Thursday, February 5, 2009

Obama's Energy Secretary Outlines Dire Climate Change Scenario


Steve Chu's warning the clearest sign to date of the greening of America's political class under Obama

by Suzanne Goldenberg

The apocalyptic scenario sketched out by Steven Chu, the Nobel laureate appointed as energy secretary, was the clearest sign to date of the greening of America's political class under the new president.

In blunt language, Chu said Americans had yet to fully understand the urgency of dealing with climate change. "I don't think the American public has gripped in its gut what could happen," he told the Los Angeles Times in his first interview since taking the post. "We're looking at a scenario where there's no more agriculture in California.

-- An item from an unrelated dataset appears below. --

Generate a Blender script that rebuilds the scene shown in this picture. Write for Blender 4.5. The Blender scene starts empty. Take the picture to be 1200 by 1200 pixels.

I don't actually see how they can keep their cities going."

Chu's doomsday descriptions were seen yesterday as further evidence that, after eight years of denial under George Bush, the Obama White House recognises the severity of climate change.

Chu is not a climate scientist, and won his Nobel for his work on lasers. But he was well-known at the Lawrence Berkeley National Laboratory for his outspoken concern about climate change and his commitment to developing clean energy long before Obama appointed him.

The language he used yesterday, though stark, was in step with a co-ordinated effort by Obama's officials and Democrats in Congress to project an image of consensus among policy makers in Washington on the need to move America away from fossil fuels and cut greenhouse gas emissions.

In the interview, Chu said raising public awareness was crucial to that transformation. "I'm hoping that the American people will wake up."

He blamed warmer temperatures for the acceleration in California's cycle of droughts. Global warming had caused a decline and evaporation of the Sierra mountains snow-pack, which had served as a natural storage system for the spring run-off that helped irrigate California's valleys and provided water to its cities.

Chu said up to 90% of the Sierra snow-pack could disappear, eliminating those sources of water.

Scientists have long cited the declining spring run-off as a contributing cause of California's wildfires. California's governor, Arnold Schwarzenegger, has blamed climate change for making forest fires a year-round threat.

California's department of water resources said last week that the state's snow-pack was at 61% of normal levels. The reduction is especially worrying because of the severely dry spring of 2008, leaving the state with little water in reserve. Two dozen local water agencies have already imposed rationing.

There are heightened concerns about water shortages in the west and upper midwest as well. Earlier this year, the journal Science warned of worldwide crop shortages because of rising temperatures.